-- BEGIN --
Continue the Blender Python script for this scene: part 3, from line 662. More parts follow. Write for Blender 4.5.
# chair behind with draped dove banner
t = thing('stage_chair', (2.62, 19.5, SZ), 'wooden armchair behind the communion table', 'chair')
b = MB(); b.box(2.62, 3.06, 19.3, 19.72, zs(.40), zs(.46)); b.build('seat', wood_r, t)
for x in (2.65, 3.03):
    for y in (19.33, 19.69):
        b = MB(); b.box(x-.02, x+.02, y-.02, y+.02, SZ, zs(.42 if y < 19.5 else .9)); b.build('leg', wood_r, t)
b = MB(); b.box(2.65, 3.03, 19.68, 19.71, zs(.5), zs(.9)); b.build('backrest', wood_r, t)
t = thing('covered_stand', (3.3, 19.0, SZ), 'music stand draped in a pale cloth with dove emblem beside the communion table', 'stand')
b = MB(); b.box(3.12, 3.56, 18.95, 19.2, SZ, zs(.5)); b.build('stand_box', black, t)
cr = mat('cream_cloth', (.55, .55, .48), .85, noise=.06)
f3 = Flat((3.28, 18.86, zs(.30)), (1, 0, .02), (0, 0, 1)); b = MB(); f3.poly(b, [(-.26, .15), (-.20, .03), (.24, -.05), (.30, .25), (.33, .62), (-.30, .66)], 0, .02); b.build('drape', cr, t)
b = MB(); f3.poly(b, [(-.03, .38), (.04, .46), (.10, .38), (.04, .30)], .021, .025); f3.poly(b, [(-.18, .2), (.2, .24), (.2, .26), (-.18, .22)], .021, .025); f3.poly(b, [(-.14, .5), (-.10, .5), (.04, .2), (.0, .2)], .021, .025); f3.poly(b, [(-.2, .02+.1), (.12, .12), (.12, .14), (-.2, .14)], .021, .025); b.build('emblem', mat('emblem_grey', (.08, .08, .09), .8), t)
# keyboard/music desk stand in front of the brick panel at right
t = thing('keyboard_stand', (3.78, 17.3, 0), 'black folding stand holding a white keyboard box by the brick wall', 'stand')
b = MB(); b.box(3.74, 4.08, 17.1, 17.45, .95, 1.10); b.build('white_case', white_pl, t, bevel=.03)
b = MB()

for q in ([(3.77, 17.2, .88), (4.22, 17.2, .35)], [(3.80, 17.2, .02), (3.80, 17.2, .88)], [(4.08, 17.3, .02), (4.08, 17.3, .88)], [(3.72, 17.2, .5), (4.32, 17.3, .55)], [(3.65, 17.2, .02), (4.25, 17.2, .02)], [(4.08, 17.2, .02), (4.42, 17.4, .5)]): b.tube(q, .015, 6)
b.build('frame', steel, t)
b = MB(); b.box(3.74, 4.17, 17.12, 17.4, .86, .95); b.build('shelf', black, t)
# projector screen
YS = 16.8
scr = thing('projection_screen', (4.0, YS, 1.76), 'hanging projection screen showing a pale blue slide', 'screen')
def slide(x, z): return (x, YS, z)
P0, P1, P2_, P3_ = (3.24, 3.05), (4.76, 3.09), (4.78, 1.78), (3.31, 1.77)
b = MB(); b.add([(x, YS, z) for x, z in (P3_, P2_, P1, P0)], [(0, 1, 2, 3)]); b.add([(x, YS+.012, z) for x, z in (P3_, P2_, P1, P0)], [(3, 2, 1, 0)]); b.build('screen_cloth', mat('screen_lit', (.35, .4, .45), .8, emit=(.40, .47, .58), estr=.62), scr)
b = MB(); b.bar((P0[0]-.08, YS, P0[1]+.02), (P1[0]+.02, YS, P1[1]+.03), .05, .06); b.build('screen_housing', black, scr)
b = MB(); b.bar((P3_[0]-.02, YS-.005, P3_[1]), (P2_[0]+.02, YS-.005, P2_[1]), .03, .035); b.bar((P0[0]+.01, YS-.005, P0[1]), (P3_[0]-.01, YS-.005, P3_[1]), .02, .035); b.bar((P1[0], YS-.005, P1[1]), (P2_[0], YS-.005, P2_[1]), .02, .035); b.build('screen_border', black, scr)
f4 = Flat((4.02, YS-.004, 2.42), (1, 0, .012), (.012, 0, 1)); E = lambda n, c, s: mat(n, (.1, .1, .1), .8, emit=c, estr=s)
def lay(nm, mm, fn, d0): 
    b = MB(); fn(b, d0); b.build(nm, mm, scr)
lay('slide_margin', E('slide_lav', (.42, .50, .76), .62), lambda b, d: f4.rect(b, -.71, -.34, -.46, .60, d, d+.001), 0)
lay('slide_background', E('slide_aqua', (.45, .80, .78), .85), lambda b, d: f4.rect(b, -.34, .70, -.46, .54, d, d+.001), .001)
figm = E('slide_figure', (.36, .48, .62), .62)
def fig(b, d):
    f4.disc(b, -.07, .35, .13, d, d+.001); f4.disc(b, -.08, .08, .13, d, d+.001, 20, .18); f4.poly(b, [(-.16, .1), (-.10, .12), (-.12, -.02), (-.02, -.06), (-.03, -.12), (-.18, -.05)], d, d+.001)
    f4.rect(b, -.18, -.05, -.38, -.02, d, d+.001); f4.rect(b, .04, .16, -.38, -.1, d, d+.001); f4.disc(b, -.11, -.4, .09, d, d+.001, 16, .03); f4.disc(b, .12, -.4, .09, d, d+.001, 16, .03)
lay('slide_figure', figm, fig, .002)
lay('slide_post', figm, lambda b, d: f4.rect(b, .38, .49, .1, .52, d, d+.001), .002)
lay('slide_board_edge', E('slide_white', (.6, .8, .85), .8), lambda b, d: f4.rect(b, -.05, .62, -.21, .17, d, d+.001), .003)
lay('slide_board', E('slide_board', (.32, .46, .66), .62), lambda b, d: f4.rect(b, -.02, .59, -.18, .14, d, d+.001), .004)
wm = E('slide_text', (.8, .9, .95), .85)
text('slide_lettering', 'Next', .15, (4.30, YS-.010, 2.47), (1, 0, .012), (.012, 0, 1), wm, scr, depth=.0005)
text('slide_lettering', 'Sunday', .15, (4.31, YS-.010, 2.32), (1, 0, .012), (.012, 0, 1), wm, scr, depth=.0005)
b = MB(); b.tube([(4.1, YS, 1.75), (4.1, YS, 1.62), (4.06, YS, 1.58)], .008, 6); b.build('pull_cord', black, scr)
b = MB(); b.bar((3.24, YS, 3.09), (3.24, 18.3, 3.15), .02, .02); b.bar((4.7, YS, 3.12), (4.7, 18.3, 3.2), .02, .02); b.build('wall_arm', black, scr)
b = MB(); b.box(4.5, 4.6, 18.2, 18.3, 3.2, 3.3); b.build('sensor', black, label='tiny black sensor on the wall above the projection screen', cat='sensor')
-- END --
PROBLEM TO WORK ON
Extract the complete listing verbatim.

IN RESPONSE
Continue the Blender Python script for this scene: part 3, from line 662. More parts follow. Write for Blender 4.5.
# chair behind with draped dove banner
t = thing('stage_chair', (2.62, 19.5, SZ), 'wooden armchair behind the communion table', 'chair')
b = MB(); b.box(2.62, 3.06, 19.3, 19.72, zs(.40), zs(.46)); b.build('seat', wood_r, t)
for x in (2.65, 3.03):
    for y in (19.33, 19.69):
        b = MB(); b.box(x-.02, x+.02, y-.02, y+.02, SZ, zs(.42 if y < 19.5 else .9)); b.build('leg', wood_r, t)
b = MB(); b.box(2.65, 3.03, 19.68, 19.71, zs(.5), zs(.9)); b.build('backrest', wood_r, t)
t = thing('covered_stand', (3.3, 19.0, SZ), 'music stand draped in a pale cloth with dove emblem beside the communion table', 'stand')
b = MB(); b.box(3.12, 3.56, 18.95, 19.2, SZ, zs(.5)); b.build('stand_box', black, t)
cr = mat('cream_cloth', (.55, .55, .48), .85, noise=.06)
f3 = Flat((3.28, 18.86, zs(.30)), (1, 0, .02), (0, 0, 1)); b = MB(); f3.poly(b, [(-.26, .15), (-.20, .03), (.24, -.05), (.30, .25), (.33, .62), (-.30, .66)], 0, .02); b.build('drape', cr, t)
b = MB(); f3.poly(b, [(-.03, .38), (.04, .46), (.10, .38), (.04, .30)], .021, .025); f3.poly(b, [(-.18, .2), (.2, .24), (.2, .26), (-.18, .22)], .021, .025); f3.poly(b, [(-.14, .5), (-.10, .5), (.04, .2), (.0, .2)], .021, .025); f3.poly(b, [(-.2, .02+.1), (.12, .12), (.12, .14), (-.2, .14)], .021, .025); b.build('emblem', mat('emblem_grey', (.08, .08, .09), .8), t)
# keyboard/music desk stand in front of the brick panel at right
t = thing('keyboard_stand', (3.78, 17.3, 0), 'black folding stand holding a white keyboard box by the brick wall', 'stand')
b = MB(); b.box(3.74, 4.08, 17.1, 17.45, .95, 1.10); b.build('white_case', white_pl, t, bevel=.03)
b = MB()

for q in ([(3.77, 17.2, .88), (4.22, 17.2, .35)], [(3.80, 17.2, .02), (3.80, 17.2, .88)], [(4.08, 17.3, .02), (4.08, 17.3, .88)], [(3.72, 17.2, .5), (4.32, 17.3, .55)], [(3.65, 17.2, .02), (4.25, 17.2, .02)], [(4.08, 17.2, .02), (4.42, 17.4, .5)]): b.tube(q, .015, 6)
b.build('frame', steel, t)
b = MB(); b.box(3.74, 4.17, 17.12, 17.4, .86, .95); b.build('shelf', black, t)
# projector screen
YS = 16.8
scr = thing('projection_screen', (4.0, YS, 1.76), 'hanging projection screen showing a pale blue slide', 'screen')
def slide(x, z): return (x, YS, z)
P0, P1, P2_, P3_ = (3.24, 3.05), (4.76, 3.09), (4.78, 1.78), (3.31, 1.77)
b = MB(); b.add([(x, YS, z) for x, z in (P3_, P2_, P1, P0)], [(0, 1, 2, 3)]); b.add([(x, YS+.012, z) for x, z in (P3_, P2_, P1, P0)], [(3, 2, 1, 0)]); b.build('screen_cloth', mat('screen_lit', (.35, .4, .45), .8, emit=(.40, .47, .58), estr=.62), scr)
b = MB(); b.bar((P0[0]-.08, YS, P0[1]+.02), (P1[0]+.02, YS, P1[1]+.03), .05, .06); b.build('screen_housing', black, scr)
b = MB(); b.bar((P3_[0]-.02, YS-.005, P3_[1]), (P2_[0]+.02, YS-.005, P2_[1]), .03, .035); b.bar((P0[0]+.01, YS-.005, P0[1]), (P3_[0]-.01, YS-.005, P3_[1]), .02, .035); b.bar((P1[0], YS-.005, P1[1]), (P2_[0], YS-.005, P2_[1]), .02, .035); b.build('screen_border', black, scr)
f4 = Flat((4.02, YS-.004, 2.42), (1, 0, .012), (.012, 0, 1)); E = lambda n, c, s: mat(n, (.1, .1, .1), .8, emit=c, estr=s)
def lay(nm, mm, fn, d0): 
    b = MB(); fn(b, d0); b.build(nm, mm, scr)
lay('slide_margin', E('slide_lav', (.42, .50, .76), .62), lambda b, d: f4.rect(b, -.71, -.34, -.46, .60, d, d+.001), 0)
lay('slide_background', E('slide_aqua', (.45, .80, .78), .85), lambda b, d: f4.rect(b, -.34, .70, -.46, .54, d, d+.001), .001)
figm = E('slide_figure', (.36, .48, .62), .62)
def fig(b, d):
    f4.disc(b, -.07, .35, .13, d, d+.001); f4.disc(b, -.08, .08, .13, d, d+.001, 20, .18); f4.poly(b, [(-.16, .1), (-.10, .12), (-.12, -.02), (-.02, -.06), (-.03, -.12), (-.18, -.05)], d, d+.001)
    f4.rect(b, -.18, -.05, -.38, -.02, d, d+.001); f4.rect(b, .04, .16, -.38, -.1, d, d+.001); f4.disc(b, -.11, -.4, .09, d, d+.001, 16, .03); f4.disc(b, .12, -.4, .09, d, d+.001, 16, .03)
lay('slide_figure', figm, fig, .002)
lay('slide_post', figm, lambda b, d: f4.rect(b, .38, .49, .1, .52, d, d+.001), .002)
lay('slide_board_edge', E('slide_white', (.6, .8, .85), .8), lambda b, d: f4.rect(b, -.05, .62, -.21, .17, d, d+.001), .003)
lay('slide_board', E('slide_board', (.32, .46, .66), .62), lambda b, d: f4.rect(b, -.02, .59, -.18, .14, d, d+.001), .004)
wm = E('slide_text', (.8, .9, .95), .85)
text('slide_lettering', 'Next', .15, (4.30, YS-.010, 2.47), (1, 0, .012), (.012, 0, 1), wm, scr, depth=.0005)
text('slide_lettering', 'Sunday', .15, (4.31, YS-.010, 2.32), (1, 0, .012), (.012, 0, 1), wm, scr, depth=.0005)
b = MB(); b.tube([(4.1, YS, 1.75), (4.1, YS, 1.62), (4.06, YS, 1.58)], .008, 6); b.build('pull_cord', black, scr)
b = MB(); b.bar((3.24, YS, 3.09), (3.24, 18.3, 3.15), .02, .02); b.bar((4.7, YS, 3.12), (4.7, 18.3, 3.2), .02, .02); b.build('wall_arm', black, scr)
b = MB(); b.box(4.5, 4.6, 18.2, 18.3, 3.2, 3.3); b.build('sensor', black, label='tiny black sensor on the wall above the projection screen', cat='sensor')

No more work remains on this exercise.